Econology

Writer's day out in London

Gallivanting around London evokes memories of people and places

Writer's day out in London

"If you are tired of London, you are tired of life," said Dr Samuel Johnson, the sage who was not himself a Londoner but pretended to be one. Since I, too, was getting tired of life, I thought I would take Dr Johnson's advice and spend some time in London.

The best way to wander around London is to throw yourself at the mercy of its buses and underground trains and go with the flow. You can change them as often as you like or when you feel you have had enough, rest your feet in one of the parks. The next day, you start again in another part of the town until your legs have had enough.

I thought I would start with a cup of tea at Victoria station, a mile or so from the Parliament until I discovered the stall had disappeared. Across the road from the old stall was a dhaba - a real dhaba - which served hot samosas and of course, tea. Samosas in London and parathas too, but London is now as much an Indian city as British and even Englishmen now have samosas for breakfast.

There are actually more Indians in London than in Karol Bagh and you get along without a single word of Queen's English crossing your lips. Halfway up Shaftesbury Avenue, another old haunt where I once saw Laurence Olivier in breeches looking for 'a horse for a kingdom,' there is an Indian restaurant straight out of Chandni Chowk and I was amazed to find it still there, though its curry is now a little anglicised. But give me a curry anytime instead of those wilting sandwiches.

Laurence Olivier is dead and so is Vivien Leigh but the faint echo of her streetcar named desire still lingers in the air as you cross into Tottenham Court Road, perhaps the most disreputable street in London and therefore, the most delicious. You get a whiff of something like opium as you stagger out of its pubs and men are unsteady on their legs and so are their ladies with glazed eyes.

The bus makes a long detour near University College, where George Orwell spent his last days, past Bloomsbury where Virginia Woolf wrote her dainty novels before she committed suicide during the war. Bloomsbury has now been taken over by publishing houses and there is a McDonald's right in front of Woolf's old residence where John Maynard Keynes lived with his poodle.
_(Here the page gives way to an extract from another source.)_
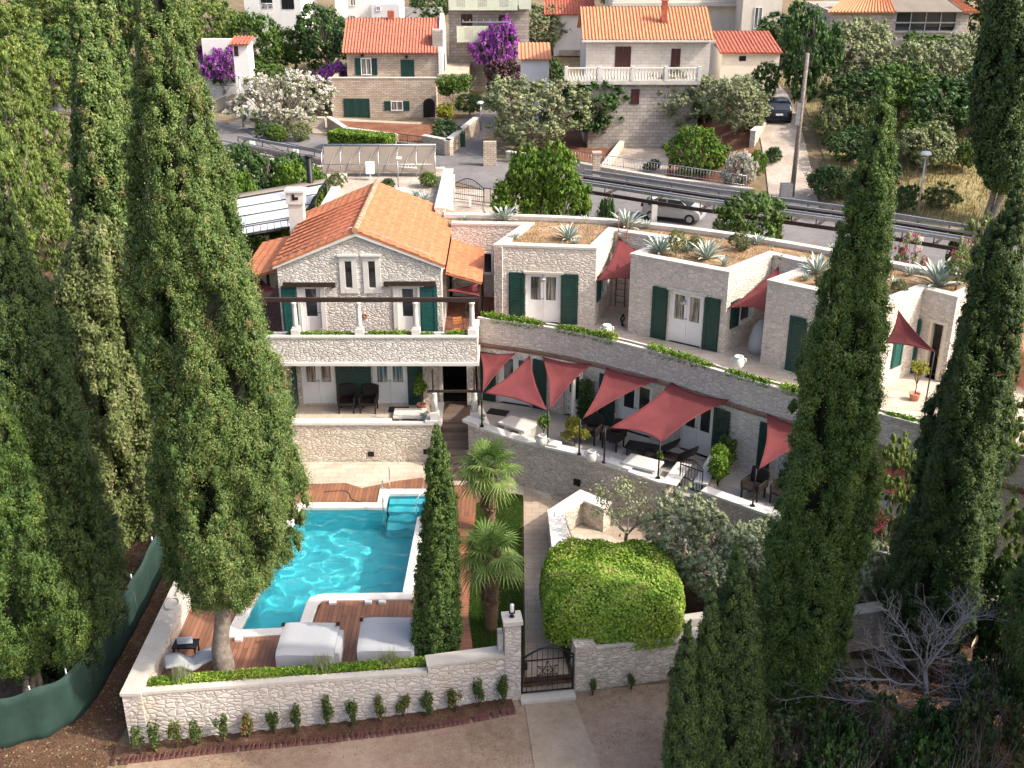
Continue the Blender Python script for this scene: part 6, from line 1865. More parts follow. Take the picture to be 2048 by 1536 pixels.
# yard wall, gate, bin
yw = empty("yard_wall", (-12, yA - 5, 2.6), "low stone yard wall in front of the coursed stone house", "wall")
wp = [P(640, 262, 2.8).xy, P(668, 290, 2.8).xy]; 
def lowwall(root, pts, z_h, th, mat='stone_grey', cop='coping'):
    for a, b_ in zip(pts[:-1], pts[1:]):
        W = WF(a, b_); m_ = MB(); z = min(terrain_low(*a), terrain_low(*b_))
        W.box(m_, 0, W.L - .01, z - .5, z + z_h, -th, 0); m_.build("wall", M[mat], root)
        m_ = MB(); W.box(m_, -.03, W.L, z + z_h + .002, z + z_h + .09, -th - .04, .04); m_.build("coping", M[cop], root)
lowwall(yw, [P(655, 262, 2.8).xy, P(690, 286, 2.8).xy, P(792, 300, 2.8).xy], .9, .35, 'coursed')
lowwall(yw, [P(845, 307, 2.8).xy, P(900, 318, 2.8).xy, P(958, 268, 2.8).xy], 1.1, .4, 'coursed')
def railing(name, A, B, z, h, nb, label, cat="railing", mat='black_iron', group=None):
    A, B = Vector((A[0], A[1])), Vector((B[0], B[1])); r = empty(name, (A.x, A.y, z), label, cat, group); m_ = MB()
    m_.tube([(A.x, A.y, z + h), (B.x, B.y, z + h)], .025, 5); m_.tube([(A.x, A.y, z + .1), (B.x, B.y, z + .1)], .02, 5); m_.build("rail", M[mat], r); m_ = MB()
    for k in range(nb + 1):
        p = A.lerp(B, k / nb); m_.tube([(p.x, p.y, z), (p.x, p.y, z + h)], .012 if k % 6 else .025, 4)
    m_.build("bars", M[mat], r); return r
gq = P(795, 300, 2.8), P(844, 307, 2.8)
yg = railing("yard_gate", gq[0].xy, gq[1].xy, 2.75, 1.3, 14, "dark metal yard gate before the coursed stone house", "gate")
m_ = MB(); WF(gq[0].xy, gq[1].xy).box(m_, 0, 2.0, 2.8, 3.4, -.03, .03); m_.build("sheet_infill", M['black_iron'], yg)
q = P(923, 296, 2.9); m_ = MB(); m_.box((q.x, q.y, 3.45), (.6, .6, 1.0)); m_.box((q.x, q.y + .03, 4.0), (.66, .7, .1)); tag(m_.build("wheelie_bin", M['bin'], bevel=.03), "green wheelie bin beside the road at the yard wall corner", "bin")

# --- white stone house with orange roof
yW = 86.5
hA, hB = PY(1172, 120, yW), PY(1418, 120, yW); W2 = WF((hA.x, yW), (hB.x, yW)); ze = W2.px(1290, 78)[1]; zf = W2.px(1290, 152)[1]
h2 = empty("white_house", ((hA.x + hB.x) / 2, yW, 3), "white ashlar house with bright orange roof, maroon shutters and a balustraded terrace", "house")
dep = 7.5
m_ = MB(); m_.b2(hA.x, hB.x, yW, yW + dep, 1, ze); m_.build("wall", M['ashlar'], h2)
zr = PY(1320, 14, yW + dep / 2).z
tiled_slope(h2, (hA.x - .3, yW - .45, ze - .02), (hB.x + .25, yW - .45, ze - .02), (hB.x + .25, yW + dep / 2, zr), (hA.x - .3, yW + dep / 2, zr), 'tile_orange', pitch=.25, amp=.06)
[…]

I used to live in a hostel nearby, once frequented by the likes of Krishna Menon who, lean and hungry as a scarecrow, used to sell his handwritten pamphlets for a shilling a piece. But that was, of course, before he struck gold as Jawaharlal Nehru's high commissioner and began wearing handmade suits of the finest cashmere that went well with his new Rolls Royce.

On to Hampstead, which you can still reach by a quaint little railway, so tiny it is probably run by children. A small road links Hampstead with Rosslyn Hill, not far from the house where Julian Huxley once lived before he went on to Paris as UNESCO's chief. On a balmy evening one summer, I saw Huxley in earnest conversation with Bernard Shaw, of all people and Bertrand Russell, after maybe one of those austere Fabian suppers consisting of dried up leaves of lettuce and peanut cutlets, for which the socialists were famous.

Hampstead Heath, where Orwell used to walk his dog, is only a short walk past the little cottage where Keats once lived and where, in an upstairs room, you can still see his lock of hair and some clothes. In fact, there are dead writers all over the place in London, so many that you forget that London has also its politicians and statesmen. Most of them live, if that is the right word, cheek by jowl, in Westminster Abbey, not far from Victoria station, though the greatest of them all, Winston Churchill rests peacefully in St. Paul's Cathedral, a couple of miles away.

A week is a long time in politics, said Harold Wilson, a prime minister. So is a day in London!